A great start — this is totally new and refreshing. Thanks Edje.
Comment by Steve Evans — June 16, 2008 @ 5:03 pm
Great work and insight, Edje. You’ve set a pretty high bar with your first post here. Keep it up.
Comment by kevinf — June 16, 2008 @ 5:12 pm
Yeah, this is great stuff, Edje. You’re right that there’s a shift here from seeing the Mormon trek as an obstacle to Manifesto Destiny in the late 19th century to being the ultimate Turnerians in the early 20th century. There’s a lot to chew on here.
Comment by David G. — June 16, 2008 @ 5:33 pm
A star is born. This is wonderful stuff, Edje.
Comment by Ardis E. Parshall — June 16, 2008 @ 7:25 pm
That you actually situated Mormonism within a South African context alone makes your guest blogging stint a success. But your in-depth analysis and insightful interpretation is to be admired even more. Thanks, Edje.
I’m intrigued by the notion of “the Mormon problem” as a part of American imperialism, and think the topic deserves further investigation.
Comment by Christopher — June 16, 2008 @ 8:20 pm
Edje,
I really enjoyed this provocative analysis. I had never thought of the Boers and Mormons in such a similar imperial context. As someone who examines the international context of American imperialism, I find it fascinating that a journalist from the NYT would utilize the Mormon example to help Americans try to understand the Boer War. This reminds me a little of Paul Kramer’s essay in the JAH that tracked the inter-imperial transmission of imperial ideas between England and the United States, though your treatment shows that Americans also drew on their own domestic experiences to help understand British Imperialism. I think that the comparison probably works better on rhetorical level than it might on a more practical realm.

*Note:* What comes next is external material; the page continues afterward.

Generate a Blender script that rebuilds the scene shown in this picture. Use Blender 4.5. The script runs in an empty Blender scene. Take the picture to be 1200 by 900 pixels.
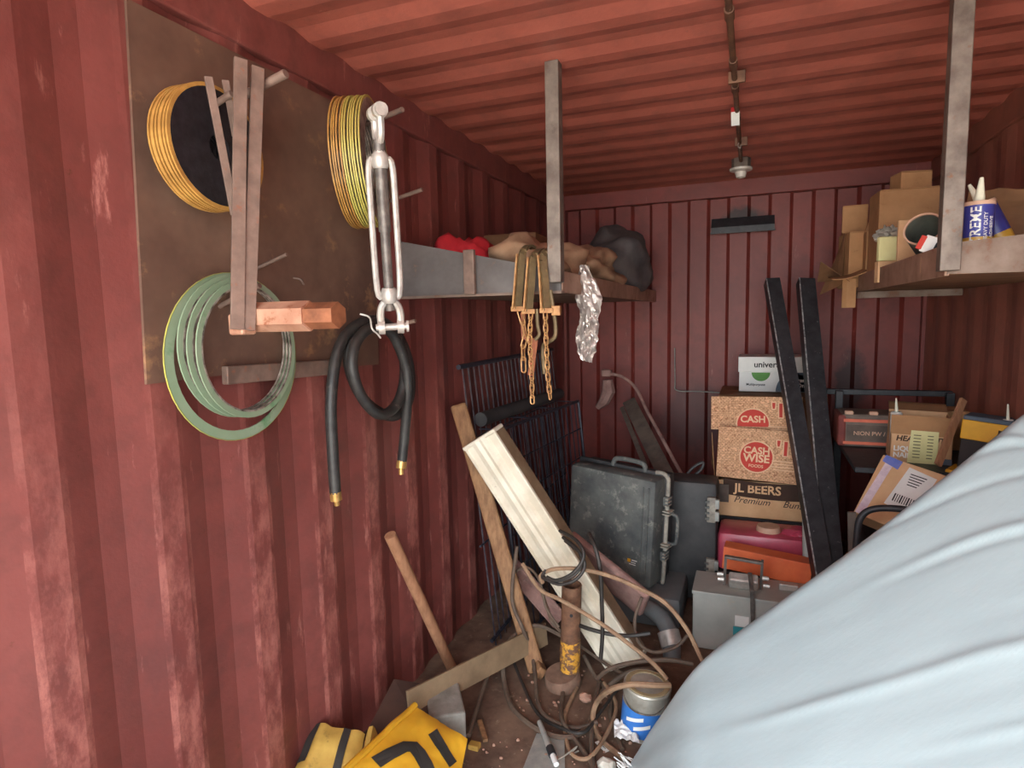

The violence inflicted upon the Boers was much more profound than the Mormons faced. I also think that the racial picture in South Africa made the British situation in South Africa much more precarious than the U.S. situation with the Mormons. I look forward to more of your analysis!
Comment by Joel — June 16, 2008 @ 10:10 pm
Steve, Kevin, David, Ardis, Chris, and Joel: Thanks for the kind words.
David: A component of the Turnerian turn is the topic of my next post.
Joel: I agree that the analogy only goes so far.
Comment by Edje — June 16, 2008 @ 11:58 pm
Fascinating. I’d never have thought of making that connection. One could argue though that this is true of any group that tries to leave society alone. Society is rarely accepting of this. The Amish, Hutterites and so forth survived mainly by not having a massive area they occupied and by staying (for the most part) out of the way of the rich and powerful.
Comment by Clark — June 17, 2008 @ 12:09 am
Give it a rest, Brown. It’s too much effort for you, obviously.
[Admin. Note: Ardis’ comment is in response to a pontificating and pompous comment by MLBrown, who has now been banned from the site. Carry on.]